(Records with scene code)
***

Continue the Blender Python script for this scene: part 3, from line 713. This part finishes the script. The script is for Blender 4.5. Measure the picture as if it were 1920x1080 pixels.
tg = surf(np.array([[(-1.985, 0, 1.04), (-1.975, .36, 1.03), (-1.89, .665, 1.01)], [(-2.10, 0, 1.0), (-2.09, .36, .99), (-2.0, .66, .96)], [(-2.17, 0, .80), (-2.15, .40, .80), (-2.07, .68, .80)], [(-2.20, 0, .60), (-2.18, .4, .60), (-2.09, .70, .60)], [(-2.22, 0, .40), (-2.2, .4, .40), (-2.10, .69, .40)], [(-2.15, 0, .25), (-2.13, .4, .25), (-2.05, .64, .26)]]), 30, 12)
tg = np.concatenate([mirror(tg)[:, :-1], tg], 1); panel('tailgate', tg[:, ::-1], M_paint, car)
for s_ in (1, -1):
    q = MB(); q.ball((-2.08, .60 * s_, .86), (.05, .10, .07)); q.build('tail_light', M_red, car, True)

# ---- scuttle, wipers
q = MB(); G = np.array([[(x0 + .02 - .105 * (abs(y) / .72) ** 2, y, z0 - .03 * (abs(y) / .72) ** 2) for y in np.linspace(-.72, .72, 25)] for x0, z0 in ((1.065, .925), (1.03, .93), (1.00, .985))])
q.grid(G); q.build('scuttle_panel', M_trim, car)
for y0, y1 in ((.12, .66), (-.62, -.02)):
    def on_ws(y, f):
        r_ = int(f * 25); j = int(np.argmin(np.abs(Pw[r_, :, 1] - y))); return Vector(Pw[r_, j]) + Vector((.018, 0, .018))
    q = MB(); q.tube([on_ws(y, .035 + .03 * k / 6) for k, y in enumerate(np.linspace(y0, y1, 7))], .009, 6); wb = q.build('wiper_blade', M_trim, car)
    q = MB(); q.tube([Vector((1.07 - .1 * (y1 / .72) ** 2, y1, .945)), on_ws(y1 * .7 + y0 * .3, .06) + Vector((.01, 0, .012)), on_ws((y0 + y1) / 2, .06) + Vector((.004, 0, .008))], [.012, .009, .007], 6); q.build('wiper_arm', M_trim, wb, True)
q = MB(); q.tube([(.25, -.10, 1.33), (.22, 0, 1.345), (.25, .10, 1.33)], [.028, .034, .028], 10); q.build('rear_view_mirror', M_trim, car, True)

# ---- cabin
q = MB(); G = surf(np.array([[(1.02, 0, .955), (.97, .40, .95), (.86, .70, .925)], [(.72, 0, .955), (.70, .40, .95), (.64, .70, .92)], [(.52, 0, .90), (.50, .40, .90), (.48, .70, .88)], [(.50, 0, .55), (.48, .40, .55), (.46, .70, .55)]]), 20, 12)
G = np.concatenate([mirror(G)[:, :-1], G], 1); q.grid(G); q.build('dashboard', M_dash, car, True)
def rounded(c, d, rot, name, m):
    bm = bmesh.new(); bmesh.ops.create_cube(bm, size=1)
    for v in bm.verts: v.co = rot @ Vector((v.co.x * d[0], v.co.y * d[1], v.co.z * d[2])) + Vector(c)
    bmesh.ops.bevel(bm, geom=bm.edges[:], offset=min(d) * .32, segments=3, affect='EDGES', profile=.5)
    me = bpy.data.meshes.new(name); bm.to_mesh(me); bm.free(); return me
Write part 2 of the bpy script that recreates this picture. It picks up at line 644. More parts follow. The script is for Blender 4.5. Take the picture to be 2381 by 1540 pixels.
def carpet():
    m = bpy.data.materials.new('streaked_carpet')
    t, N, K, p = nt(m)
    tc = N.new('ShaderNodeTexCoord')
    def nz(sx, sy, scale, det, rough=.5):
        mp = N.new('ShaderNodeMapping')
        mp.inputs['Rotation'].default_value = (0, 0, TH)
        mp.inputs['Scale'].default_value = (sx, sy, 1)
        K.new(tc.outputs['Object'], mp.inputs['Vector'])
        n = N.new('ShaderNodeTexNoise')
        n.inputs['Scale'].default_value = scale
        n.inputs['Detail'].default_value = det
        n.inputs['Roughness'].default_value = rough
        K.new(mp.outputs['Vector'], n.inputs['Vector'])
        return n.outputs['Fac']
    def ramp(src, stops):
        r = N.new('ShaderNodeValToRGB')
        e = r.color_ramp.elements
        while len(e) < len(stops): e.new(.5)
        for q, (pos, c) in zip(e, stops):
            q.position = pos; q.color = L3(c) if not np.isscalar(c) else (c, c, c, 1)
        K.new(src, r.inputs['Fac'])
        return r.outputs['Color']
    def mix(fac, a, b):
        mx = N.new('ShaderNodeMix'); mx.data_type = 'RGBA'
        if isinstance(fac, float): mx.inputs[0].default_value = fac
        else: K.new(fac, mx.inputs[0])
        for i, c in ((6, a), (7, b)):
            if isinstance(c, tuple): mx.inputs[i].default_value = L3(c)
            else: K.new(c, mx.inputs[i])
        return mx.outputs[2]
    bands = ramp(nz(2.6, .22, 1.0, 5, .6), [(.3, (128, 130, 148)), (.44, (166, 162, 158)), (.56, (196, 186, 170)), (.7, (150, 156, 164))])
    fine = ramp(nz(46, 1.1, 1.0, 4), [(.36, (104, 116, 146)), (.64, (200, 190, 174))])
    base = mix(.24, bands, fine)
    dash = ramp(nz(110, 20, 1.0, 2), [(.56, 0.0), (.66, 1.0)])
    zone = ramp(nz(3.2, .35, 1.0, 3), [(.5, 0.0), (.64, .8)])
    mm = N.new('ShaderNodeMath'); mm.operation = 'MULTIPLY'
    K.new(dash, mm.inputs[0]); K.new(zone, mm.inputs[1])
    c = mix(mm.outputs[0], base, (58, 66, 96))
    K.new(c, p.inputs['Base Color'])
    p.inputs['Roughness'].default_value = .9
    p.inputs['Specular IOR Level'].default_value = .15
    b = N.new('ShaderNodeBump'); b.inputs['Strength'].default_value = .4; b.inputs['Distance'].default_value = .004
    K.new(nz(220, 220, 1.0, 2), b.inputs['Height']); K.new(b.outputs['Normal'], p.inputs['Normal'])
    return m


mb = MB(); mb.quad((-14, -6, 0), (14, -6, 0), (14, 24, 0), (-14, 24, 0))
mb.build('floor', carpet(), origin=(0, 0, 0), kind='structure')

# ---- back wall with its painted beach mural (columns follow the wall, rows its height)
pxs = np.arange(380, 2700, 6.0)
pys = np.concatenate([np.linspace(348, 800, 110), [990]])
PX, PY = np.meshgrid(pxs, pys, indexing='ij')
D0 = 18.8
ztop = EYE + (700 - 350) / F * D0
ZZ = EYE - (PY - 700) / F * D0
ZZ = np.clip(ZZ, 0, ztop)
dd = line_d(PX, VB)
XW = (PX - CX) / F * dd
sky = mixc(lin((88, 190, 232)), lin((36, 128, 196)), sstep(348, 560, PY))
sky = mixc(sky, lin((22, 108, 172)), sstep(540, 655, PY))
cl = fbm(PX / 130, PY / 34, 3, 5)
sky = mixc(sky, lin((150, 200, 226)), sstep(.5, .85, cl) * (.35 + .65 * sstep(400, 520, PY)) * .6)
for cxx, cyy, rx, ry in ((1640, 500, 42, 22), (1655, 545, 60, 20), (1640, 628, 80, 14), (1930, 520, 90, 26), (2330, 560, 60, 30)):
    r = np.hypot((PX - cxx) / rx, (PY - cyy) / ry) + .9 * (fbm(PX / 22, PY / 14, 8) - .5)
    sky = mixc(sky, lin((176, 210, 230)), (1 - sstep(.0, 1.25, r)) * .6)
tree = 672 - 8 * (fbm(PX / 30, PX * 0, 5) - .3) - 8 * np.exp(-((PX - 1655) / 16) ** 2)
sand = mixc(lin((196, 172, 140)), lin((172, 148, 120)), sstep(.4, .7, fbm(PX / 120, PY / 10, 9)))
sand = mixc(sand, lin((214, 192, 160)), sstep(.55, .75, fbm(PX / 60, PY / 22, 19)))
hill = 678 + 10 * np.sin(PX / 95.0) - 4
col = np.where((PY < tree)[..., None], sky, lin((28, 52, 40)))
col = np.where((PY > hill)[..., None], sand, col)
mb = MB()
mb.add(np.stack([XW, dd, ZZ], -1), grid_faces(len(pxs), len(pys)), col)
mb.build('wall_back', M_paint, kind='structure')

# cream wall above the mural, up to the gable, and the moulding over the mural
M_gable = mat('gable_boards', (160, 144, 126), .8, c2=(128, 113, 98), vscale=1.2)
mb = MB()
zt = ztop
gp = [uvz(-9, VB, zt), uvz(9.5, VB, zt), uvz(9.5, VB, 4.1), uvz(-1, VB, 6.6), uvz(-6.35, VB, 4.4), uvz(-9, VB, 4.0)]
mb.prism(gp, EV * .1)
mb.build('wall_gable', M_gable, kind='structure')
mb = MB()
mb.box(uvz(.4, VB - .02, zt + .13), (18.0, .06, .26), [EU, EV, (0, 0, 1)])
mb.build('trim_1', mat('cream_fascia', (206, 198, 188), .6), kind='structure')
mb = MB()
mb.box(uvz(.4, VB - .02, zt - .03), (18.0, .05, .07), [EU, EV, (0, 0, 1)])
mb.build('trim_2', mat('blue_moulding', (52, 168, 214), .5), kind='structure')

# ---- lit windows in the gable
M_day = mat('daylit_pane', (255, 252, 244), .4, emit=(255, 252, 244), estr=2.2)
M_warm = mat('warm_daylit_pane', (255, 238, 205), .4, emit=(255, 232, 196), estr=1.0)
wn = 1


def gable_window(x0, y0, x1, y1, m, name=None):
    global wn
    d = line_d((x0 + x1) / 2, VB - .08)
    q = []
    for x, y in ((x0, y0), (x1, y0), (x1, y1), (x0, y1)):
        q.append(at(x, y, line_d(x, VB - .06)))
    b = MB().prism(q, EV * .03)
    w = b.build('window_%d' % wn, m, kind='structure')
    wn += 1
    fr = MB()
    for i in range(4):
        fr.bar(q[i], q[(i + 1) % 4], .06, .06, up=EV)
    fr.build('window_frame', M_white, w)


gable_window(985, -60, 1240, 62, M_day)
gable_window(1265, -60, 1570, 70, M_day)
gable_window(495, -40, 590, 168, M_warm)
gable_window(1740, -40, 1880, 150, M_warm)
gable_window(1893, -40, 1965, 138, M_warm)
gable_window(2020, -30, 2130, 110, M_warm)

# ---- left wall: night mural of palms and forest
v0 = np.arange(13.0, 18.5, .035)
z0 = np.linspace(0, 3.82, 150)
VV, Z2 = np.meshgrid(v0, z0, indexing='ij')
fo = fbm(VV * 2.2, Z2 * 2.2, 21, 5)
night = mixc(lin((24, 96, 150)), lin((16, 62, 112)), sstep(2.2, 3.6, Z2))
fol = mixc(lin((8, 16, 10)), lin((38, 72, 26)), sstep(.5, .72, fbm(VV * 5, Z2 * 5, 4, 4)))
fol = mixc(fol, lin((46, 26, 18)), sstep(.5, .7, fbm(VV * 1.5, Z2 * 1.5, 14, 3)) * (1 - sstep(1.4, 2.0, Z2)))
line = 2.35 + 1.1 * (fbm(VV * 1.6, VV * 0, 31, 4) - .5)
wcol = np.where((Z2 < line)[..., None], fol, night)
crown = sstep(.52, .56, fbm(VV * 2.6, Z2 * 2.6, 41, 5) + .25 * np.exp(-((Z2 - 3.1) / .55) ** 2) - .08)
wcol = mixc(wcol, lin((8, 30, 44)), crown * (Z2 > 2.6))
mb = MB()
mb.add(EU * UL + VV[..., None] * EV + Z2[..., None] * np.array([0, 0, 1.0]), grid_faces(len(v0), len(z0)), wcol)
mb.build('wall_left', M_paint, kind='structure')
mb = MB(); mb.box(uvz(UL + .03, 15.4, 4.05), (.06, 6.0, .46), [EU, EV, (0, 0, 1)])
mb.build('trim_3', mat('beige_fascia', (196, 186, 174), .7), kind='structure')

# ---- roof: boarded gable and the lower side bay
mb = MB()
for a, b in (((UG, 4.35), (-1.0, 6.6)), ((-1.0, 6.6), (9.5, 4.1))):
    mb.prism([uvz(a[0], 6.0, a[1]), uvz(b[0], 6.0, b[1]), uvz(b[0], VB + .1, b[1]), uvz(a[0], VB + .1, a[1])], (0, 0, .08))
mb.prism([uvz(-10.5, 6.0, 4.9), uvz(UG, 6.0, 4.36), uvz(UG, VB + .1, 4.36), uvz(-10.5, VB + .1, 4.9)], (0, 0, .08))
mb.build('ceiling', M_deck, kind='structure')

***

The problem:
Only the lines from the beginning of the material above through the line with "q = MB(); q.ball((-2.08, .60" are wanted; extract them exactly.

Task solution:
Continue the Blender Python script for this scene: part 3, from line 713. This part finishes the script. The script is for Blender 4.5. Measure the picture as if it were 1920x1080 pixels.
tg = surf(np.array([[(-1.985, 0, 1.04), (-1.975, .36, 1.03), (-1.89, .665, 1.01)], [(-2.10, 0, 1.0), (-2.09, .36, .99), (-2.0, .66, .96)], [(-2.17, 0, .80), (-2.15, .40, .80), (-2.07, .68, .80)], [(-2.20, 0, .60), (-2.18, .4, .60), (-2.09, .70, .60)], [(-2.22, 0, .40), (-2.2, .4, .40), (-2.10, .69, .40)], [(-2.15, 0, .25), (-2.13, .4, .25), (-2.05, .64, .26)]]), 30, 12)
tg = np.concatenate([mirror(tg)[:, :-1], tg], 1); panel('tailgate', tg[:, ::-1], M_paint, car)
for s_ in (1, -1):
    q = MB(); q.ball((-2.08, .60 * s_, .86), (.05, .10, .07)); q.build('tail_light', M_red, car, True)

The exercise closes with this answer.